**Stated task**. Identify all lines below that hold "picture" and collect them.
##### Supplied material #####
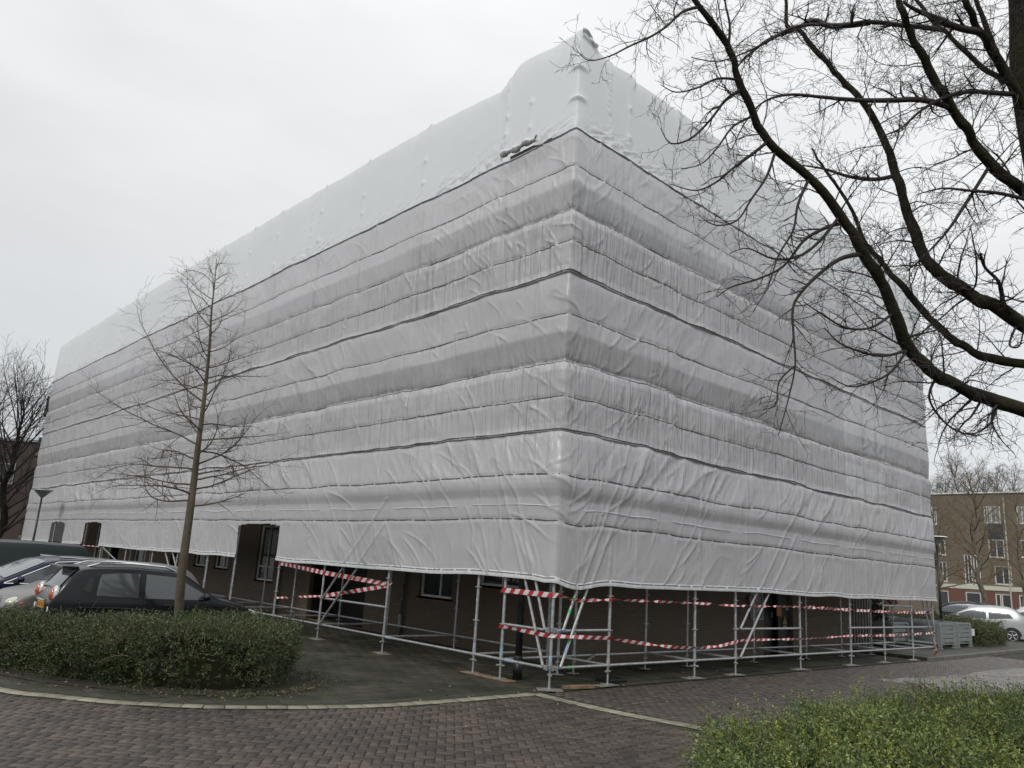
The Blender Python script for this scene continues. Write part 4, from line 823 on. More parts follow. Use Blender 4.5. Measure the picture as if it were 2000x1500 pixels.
# ---- shrubs at the lower right
BED = [(-3.9, -6.4), (-2.9, -4.7), (-1.7, -4.0), (-.2, -4.0), (1.2, -4.2), (2.4, -4.2), (3.6, -4.4), (5.2, -5.0), (6.6, -5.9), (7.4, -7.2), (6.5, -9.5), (2, -10), (-2, -9.5)]
sheet('planting_bed', BED, .008, MT['joint'])
S1 = [(-3.7, -6.4), (-2.8, -4.75), (-1.6, -4.1), (-.3, -4.05), (.5, -4.6), (.6, -6), (-.6, -7.4), (-2.4, -7.8)]
S2 = [(.1, -4.3), (1.2, -4.3), (2.3, -4.3), (3.3, -4.6), (3.8, -5.6), (3.2, -6.8), (1.6, -7.4), (.1, -6.8)]
S3 = [(2.9, -4.5), (3.8, -4.5), (5.2, -5.1), (6.6, -6.0), (7.2, -7.2), (6.2, -8.4), (4.2, -8), (3.1, -6.6)]
S4 = [(-1.2, -7.0), (1.0, -7.0), (3.2, -7.2), (4.5, -8.2), (3.5, -9.6), (0, -9.6), (-1.6, -8.6)]
hedge('spreading_shrub', S1, lambda x, y: .22+.14*np.clip((x+2.6)/2, 0, 1)+.13*vnoise(x*1.9, y*1.9, 3), 'low bright green shrub with yellow leaves nearest the middle of the picture', 'shrub', 5200, 1600, MT['leafshrub'], seed=21, k=10, ll=.042, lw=.020, shoot=.27, rnd=.6, lean=.85, spread=.8)
hedge('spreading_shrub', S2, lambda x, y: .44+.20*vnoise(x*1.7, y*1.7, 4), 'arching green shrub with loose brown-tipped shoots beside the side road', 'shrub', 6000, 1800, MT['leafshrub'], seed=22, k=11, ll=.040, lw=.017, shoot=.32, rnd=.5, lean=.8, spread=.7)
hedge('juniper_shrub', S3, lambda x, y: .50+.18*vnoise(x*1.5, y*1.5, 5), 'dark dense shrub behind the brighter ones at the right edge', 'shrub', 6500, 1800, MT['leafdark'], seed=23, k=11, ll=.034, lw=.010, shoot=.20, rnd=.5, lean=.6)
hedge('spreading_shrub', S4, lambda x, y: .45+.16*vnoise(x*1.7, y*1.7, 6), 'broad leaved light green shrub in the lower right corner', 'shrub', 5000, 1500, MT['leafshrub'], seed=24, k=7, ll=.055, lw=.032, shoot=.17, rnd=.5, lean=.7, spread=.9)
g = np.random.default_rng(31); roots = {o.name: o for o in col.objects if o.name.startswith('spreading_shrub')}
for rn, poly, n, hh in (('spreading_shrub', S1, 90, .40), ('spreading_shrub.001', S2, 40, .62), ('spreading_shrub.002', S4, 60, .5)):
    q = poly_area_pts(g, poly, n); P = np.column_stack([q, np.full(n, hh)+g.normal(0, .05, n)])-np.array(roots[rn].location); D = g.normal(0, .5, P.shape)+np.array([0, 0, .8])
    V, F = leaves(P, D, 9, .8, .034, .015, g, .2); tag(mesh('yellow_shoots', V, F, MT['leafyellow'], roots[rn]), kind='stuff')
for rn, poly, n, hh in (('spreading_shrub', S1, 16, .35), ('spreading_shrub.001', S2, 26, .5), ('spreading_shrub.002', S4, 12, .45)):
    q = poly_area_pts(g, poly, n); st = [wander(g, (p[0], p[1], hh-.05), (g.normal(0, .35), g.normal(0, .35), 1), g.uniform(.25, .5), 6, .10, 0, .0035, .0012) for p in q]
    V, F = tubes(st, 3); tag(mesh('tall_shoots', V-np.array(roots[rn].location), F, MT['stem'], roots[rn]), kind='stuff')
    Pp = np.concatenate([p[0][2:] for p in st])-np.array(roots[rn].location); V, F = leaves(Pp, g.normal(0, .6, Pp.shape)+np.array([0, 0, .5]), 4, .9, .03, .014, g, .05); mesh('shoot_leaves', V, F, MT['leafshrub'], roots[rn])
# ------------------------------------------------------------------ young street tree in the hedge
def young_tree():
    g = np.random.default_rng(44); D = 11.6
    base = gnd(341, 1292); T = [(341, 1292), (349, 1200), (355, 1120), (371, 1000), (380, 930), (387, 870), (395, 810), (403, 740), (409, 680), (413, 610), (419, 555), (423, 505)]
    dep = (M.T @ (base-CAM))[2]*-1; P = np.array([deep(x, y, dep*(1+.004*math.sin(i*2))) for i, (x, y) in enumerate(T)])
    tr = curve(P, [.085, .078, .072, .062, .054, .046, .037, .030, .022, .015, .009, .004], 5)
    root = empty('young_tree', tuple(base), 'slender bare young tree standing in the hedge before the wrapped left front', 'tree')
    bend_tree(root, 'trunk', [tr], MT['bark2'], 10); pr = []; N1 = 46; Pk, rk = tr
    rt = M[:, 0].copy(); rt[2] = 0; rt /= np.linalg.norm(rt); fw = -M[:, 2].copy(); fw[2] = 0; fw /= np.linalg.norm(fw)
    for i in range(N1):
        t = .285+.70*(i/N1)**1.05; f = t*(len(Pk)-1); a = min(int(f), len(Pk)-2); p = Pk[a]+(Pk[a+1]-Pk[a])*(f-a); h = (t-.285)/.715
        th = i*2.399+g.normal(0, .3); hd = rt*math.cos(th)*1.2+fw*math.sin(th)*.7; L = (2.35*(1-h)**1.05+.35)*g.uniform(.65, 1.1); el = .05+.85*h**1.2+g.normal(0, .16)
        L *= (1.08 if hd @ rt < 0 else .74)*(.72+.28*min(1, h*6)); d = hd+np.array([0, 0, el]); r0 = .014*(1-h)+.005
        pr.append(wander(g, p, d, L, 12, .13, .02 if h > .25 else -.012, r0, .0022))
    sec = []; ter = []
    for q in pr:
        L = np.linalg.norm(q[0][-1]-q[0][0]); k = int(4+L*6.5); sec += children(g, q, k, .14, .98, (48, 14), lambda t, L=L: (.16+.32*L*(1-t*.6)), .15, .0, .55, 7, flat=.35, rmin=.0020)
    for q in sec:
        L = np.linalg.norm(q[0][-1]-q[0][0]); k = int(1+L*7); ter += children(g, q, k, .2, .95, (45, 14), lambda t, L=L: .07+.30*L, .12, .01, .7, 4, flat=.3, rmin=.0018)
    for i, q in enumerate(pr): bend_tree(root, 'branch', [q], MT['twig2'], 6)
    bend_tree(root, 'twigs', sec+ter, MT['twig2'], 4)
young_tree()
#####
**Solution for this task**.
The Blender Python script for this scene continues. Write part 4, from line 823 on. More parts follow. Use Blender 4.5. Measure the picture as if it were 2000x1500 pixels.
hedge('spreading_shrub', S1, lambda x, y: .22+.14*np.clip((x+2.6)/2, 0, 1)+.13*vnoise(x*1.9, y*1.9, 3), 'low bright green shrub with yellow leaves nearest the middle of the picture', 'shrub', 5200, 1600, MT['leafshrub'], seed=21, k=10, ll=.042, lw=.020, shoot=.27, rnd=.6, lean=.85, spread=.8)